Tuesday, September 2, 2008

Less Is More? The Disappearance of a Black Agenda

While interviewed by radio WPFW (Pacifica Network) former Mayor Richard Hatcher of Gary, Indiana, who chaired the famous black political conventions of the 1970s, mentioned that when Rep. Maxine Waters (D-CA) approached the Obama wing of the Democratic Party about including the Congressional Black Caucus (CBC) in the convention’s events, she was rebuffed.

Hatcher ruefully noted that at convention that had nominated its party’s first black candidate for the office of the presidency, there was no articulation of a black agenda.

As noted by public intellectuals, such as Adolph Reed and Houston Baker, Sen. Barack Obama has studiously avoided any association with a so-called black agenda, which would be nominally targeting money and resources to distressed black communities. Such an agenda would be the death knell to a politician who is trying to be post-racial.

“Obama himself hasn’t touched it [a black agenda],” said Baker, “and hasn’t been near these disastrous things that have been going on, the devastation of the black majority in this country. He has nothing but a passing interest in it. He’s a centrist.”

By any estimation, Obama, while not the first choice of the political black establishment, had become the overwhelming choice of the black electorate in the primary, and is expected to get over 80 percent of the black vote in the general election.

For a number of black Americans, the excitement about electing the first black president may well overwhelm any concern about a so-called black agenda. The first job, in the eyes of many, may well be merely making sure that Obama gets the keys to the White House. When he gets in the brother is going to work it out.

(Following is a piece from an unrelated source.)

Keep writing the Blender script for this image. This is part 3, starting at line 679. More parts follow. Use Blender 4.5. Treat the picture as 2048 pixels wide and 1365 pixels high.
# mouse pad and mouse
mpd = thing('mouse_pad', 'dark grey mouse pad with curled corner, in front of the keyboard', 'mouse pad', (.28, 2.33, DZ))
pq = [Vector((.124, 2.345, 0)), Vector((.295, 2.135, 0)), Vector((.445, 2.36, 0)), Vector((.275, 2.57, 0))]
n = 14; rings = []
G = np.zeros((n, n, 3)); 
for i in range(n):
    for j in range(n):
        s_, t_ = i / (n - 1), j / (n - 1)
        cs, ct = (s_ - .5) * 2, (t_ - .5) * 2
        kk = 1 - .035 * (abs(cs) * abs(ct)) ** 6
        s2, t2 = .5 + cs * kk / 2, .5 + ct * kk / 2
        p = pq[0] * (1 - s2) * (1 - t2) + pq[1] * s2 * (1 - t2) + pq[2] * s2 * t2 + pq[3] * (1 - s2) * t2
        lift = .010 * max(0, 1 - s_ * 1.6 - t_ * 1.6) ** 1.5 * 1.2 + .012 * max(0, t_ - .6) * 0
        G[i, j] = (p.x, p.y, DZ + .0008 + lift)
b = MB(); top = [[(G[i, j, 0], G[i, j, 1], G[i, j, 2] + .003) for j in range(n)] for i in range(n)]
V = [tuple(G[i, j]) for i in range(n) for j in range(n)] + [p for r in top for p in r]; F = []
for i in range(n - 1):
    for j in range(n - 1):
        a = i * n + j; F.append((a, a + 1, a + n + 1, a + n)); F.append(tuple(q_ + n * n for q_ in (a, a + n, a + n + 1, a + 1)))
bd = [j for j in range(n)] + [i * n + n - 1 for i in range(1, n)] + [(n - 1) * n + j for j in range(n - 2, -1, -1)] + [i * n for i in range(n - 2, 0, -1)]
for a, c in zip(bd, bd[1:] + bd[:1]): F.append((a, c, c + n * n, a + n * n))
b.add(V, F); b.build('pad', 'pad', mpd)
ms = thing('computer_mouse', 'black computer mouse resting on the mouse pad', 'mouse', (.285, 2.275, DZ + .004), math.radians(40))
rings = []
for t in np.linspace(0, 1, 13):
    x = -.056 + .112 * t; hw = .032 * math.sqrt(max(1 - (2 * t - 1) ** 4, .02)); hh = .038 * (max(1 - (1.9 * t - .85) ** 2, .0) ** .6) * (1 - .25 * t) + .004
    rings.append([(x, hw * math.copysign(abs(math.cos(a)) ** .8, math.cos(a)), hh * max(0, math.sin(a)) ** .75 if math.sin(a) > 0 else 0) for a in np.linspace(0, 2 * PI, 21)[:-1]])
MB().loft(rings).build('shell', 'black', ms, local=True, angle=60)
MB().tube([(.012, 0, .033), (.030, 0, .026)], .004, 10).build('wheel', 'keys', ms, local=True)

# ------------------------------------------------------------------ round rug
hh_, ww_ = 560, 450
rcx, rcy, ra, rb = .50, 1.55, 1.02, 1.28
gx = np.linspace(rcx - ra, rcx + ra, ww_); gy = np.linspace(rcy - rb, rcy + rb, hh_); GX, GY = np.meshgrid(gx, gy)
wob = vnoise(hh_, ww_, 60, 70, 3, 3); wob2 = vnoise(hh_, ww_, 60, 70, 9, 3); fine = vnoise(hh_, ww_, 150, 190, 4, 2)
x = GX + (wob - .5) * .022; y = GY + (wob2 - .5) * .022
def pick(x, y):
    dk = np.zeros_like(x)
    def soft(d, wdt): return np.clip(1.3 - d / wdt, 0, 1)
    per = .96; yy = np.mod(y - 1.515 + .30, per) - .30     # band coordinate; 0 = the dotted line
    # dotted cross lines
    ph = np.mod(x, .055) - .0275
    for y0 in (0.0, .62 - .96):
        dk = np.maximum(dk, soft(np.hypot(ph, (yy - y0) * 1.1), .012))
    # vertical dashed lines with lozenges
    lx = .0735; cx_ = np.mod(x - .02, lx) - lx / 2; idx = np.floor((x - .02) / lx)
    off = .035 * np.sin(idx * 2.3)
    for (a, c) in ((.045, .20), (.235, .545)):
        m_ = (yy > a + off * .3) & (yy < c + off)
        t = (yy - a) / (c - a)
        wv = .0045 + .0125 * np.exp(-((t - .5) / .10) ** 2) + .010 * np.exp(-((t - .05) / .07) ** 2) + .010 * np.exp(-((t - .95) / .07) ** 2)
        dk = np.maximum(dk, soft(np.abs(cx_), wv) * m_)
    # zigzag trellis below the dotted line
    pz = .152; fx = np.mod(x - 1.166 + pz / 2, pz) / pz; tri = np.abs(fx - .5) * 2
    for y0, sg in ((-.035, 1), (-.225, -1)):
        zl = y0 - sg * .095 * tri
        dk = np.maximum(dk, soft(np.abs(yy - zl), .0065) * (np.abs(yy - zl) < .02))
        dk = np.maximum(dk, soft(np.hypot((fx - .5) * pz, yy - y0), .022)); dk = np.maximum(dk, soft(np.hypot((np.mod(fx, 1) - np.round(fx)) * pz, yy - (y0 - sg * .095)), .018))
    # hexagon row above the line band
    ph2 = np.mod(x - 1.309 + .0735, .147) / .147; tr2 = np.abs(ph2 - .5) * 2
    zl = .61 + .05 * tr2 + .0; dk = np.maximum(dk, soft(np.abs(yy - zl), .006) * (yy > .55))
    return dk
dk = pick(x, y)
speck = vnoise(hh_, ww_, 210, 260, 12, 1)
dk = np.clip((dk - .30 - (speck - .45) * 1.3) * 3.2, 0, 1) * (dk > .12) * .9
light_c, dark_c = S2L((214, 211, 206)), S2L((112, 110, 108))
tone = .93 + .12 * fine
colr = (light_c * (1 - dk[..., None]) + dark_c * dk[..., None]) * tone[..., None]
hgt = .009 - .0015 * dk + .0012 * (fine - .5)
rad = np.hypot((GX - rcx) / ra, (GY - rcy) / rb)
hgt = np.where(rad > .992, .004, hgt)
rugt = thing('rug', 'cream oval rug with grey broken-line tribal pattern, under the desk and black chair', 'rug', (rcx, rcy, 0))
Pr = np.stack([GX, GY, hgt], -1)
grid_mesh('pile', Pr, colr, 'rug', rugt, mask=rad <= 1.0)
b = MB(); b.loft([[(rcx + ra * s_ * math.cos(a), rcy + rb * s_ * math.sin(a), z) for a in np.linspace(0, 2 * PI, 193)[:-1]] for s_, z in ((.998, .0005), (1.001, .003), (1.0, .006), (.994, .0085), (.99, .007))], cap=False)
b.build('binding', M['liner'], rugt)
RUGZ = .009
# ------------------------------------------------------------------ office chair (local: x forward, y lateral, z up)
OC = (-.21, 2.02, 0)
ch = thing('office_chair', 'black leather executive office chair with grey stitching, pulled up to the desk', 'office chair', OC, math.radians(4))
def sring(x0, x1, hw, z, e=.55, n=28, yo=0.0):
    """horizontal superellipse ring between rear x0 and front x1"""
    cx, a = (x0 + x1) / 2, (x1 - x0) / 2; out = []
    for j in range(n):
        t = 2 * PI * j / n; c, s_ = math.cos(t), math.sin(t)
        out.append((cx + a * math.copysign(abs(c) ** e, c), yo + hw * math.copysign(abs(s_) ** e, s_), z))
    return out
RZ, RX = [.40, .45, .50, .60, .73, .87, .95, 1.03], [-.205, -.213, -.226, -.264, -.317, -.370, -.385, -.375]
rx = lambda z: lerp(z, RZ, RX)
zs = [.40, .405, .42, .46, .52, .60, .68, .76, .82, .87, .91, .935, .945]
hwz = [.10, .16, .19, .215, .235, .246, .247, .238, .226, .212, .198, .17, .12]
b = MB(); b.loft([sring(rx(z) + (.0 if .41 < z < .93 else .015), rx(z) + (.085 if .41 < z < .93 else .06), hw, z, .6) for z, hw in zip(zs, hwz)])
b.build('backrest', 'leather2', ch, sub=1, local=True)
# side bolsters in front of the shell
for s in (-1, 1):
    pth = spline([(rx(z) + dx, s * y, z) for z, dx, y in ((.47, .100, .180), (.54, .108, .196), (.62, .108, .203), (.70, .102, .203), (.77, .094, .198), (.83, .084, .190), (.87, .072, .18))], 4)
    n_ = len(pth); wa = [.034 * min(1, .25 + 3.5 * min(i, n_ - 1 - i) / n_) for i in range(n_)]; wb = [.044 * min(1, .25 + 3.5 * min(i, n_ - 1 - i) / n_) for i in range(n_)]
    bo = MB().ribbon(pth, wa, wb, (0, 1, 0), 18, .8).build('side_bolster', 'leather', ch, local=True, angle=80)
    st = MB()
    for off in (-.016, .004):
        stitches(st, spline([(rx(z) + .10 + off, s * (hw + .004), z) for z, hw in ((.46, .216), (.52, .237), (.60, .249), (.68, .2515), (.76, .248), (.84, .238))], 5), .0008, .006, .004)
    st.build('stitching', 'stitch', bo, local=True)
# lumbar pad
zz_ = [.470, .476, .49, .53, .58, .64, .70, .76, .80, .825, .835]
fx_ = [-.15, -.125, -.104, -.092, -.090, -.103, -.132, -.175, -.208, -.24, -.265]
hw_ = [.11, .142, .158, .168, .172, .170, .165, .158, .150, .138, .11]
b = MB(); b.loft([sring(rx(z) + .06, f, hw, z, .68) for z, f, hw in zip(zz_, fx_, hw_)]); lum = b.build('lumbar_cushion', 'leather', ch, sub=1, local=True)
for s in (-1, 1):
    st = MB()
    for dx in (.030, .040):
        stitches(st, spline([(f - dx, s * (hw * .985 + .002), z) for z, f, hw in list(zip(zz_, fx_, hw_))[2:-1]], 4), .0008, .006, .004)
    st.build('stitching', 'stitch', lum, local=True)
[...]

But as Baker noted when Clarence Thomas became a Justice at the Supreme Court, “I don’t understand this kind of thinking already demonstrated at one branch of government that once in office we’re going to find someone deeply committed to the eradication of the prison industrial complex.”

Obama may well feel free to go forward without considering a black agenda due to the simple reason that the CBC has been demonstrably weak in actually articulating an agenda blacks themselves could reasonably implement.

While CBS have various “freedom” agendas or progressive budgets that sought to alleviate the stress of black and working class communities, it is interesting to note that the late Adam Clayton Powell, while in the minority as a then-Negro congressional member, got more progressive legislation passed during the 1960s than the more than 40 members of the CBC has passed in the thirty-five years or so in its existence.

For example, Powell, as chairman of the Education and Labor Committee, passed landmark legislation that provided either legislative impetus or funds for federal programs for minimum wage increases, education and training for the deaf, vocational training and standards for wages and work hours, as well as aid to elementary and secondary education. In a record that’s still unbroken, Powell had steered 50 bills through Congress.

Even more interesting, Powell, who was certainly more fair-skinned than Obama cultivated a sense of “blackness” and talked about “audacious” black power when those concepts were incendiary, yet he got the job done of being a legislator who could be said to have improved the life-chances of millions of Americans, black and white.

To be sure, the last 30 years of Republican dominance has been predicated on demonizing any advance of blacks as coming at the expense of whites, especially stressed lower class and middle class whites. Black intellectuals on the right, aided and abetted by well-funded think tanks, have help create the kind of talking points that pare down a “black” agenda to a list of grievances or just plain racial pleading.

However, the last 30 years or so have also meant that the national black political class, as represented by the Congressional Black Caucus, has sorely missed an opportunity to organize and utilize whatever resources that African Americans have. The black middle class makes up roughly 60 percent of the black population, but has pretty much receded as the leadership class. Instead, it has pretty much tied the fate of black Americans as a whole to that of the Democratic Party, which sees the black vote as a reliable bloc of votes that only occasionally causes discomfort to the likes of Bill and Hillary Clinton.

Increasingly, if there is no black agenda could it be that, at least according to a 2007 Pew survey (“Blacks See Growing Values Gap Between Poor and Middle Class”), that blacks themselves, 61 percent, think the values of middle class and the poor have become more dissimilar? What would be a common black agenda?

Perhaps in Obama’s sotto voce of a black agenda, less truly is more.

But as John W. Rogers Jr., the founder of Ariel Investments, the country’s first black-owned money management firm and one of Obama’s top bundlers said in the New York Times, “I think the good news is once Barack is elected, he is going to be a beacon of hope for all of us.”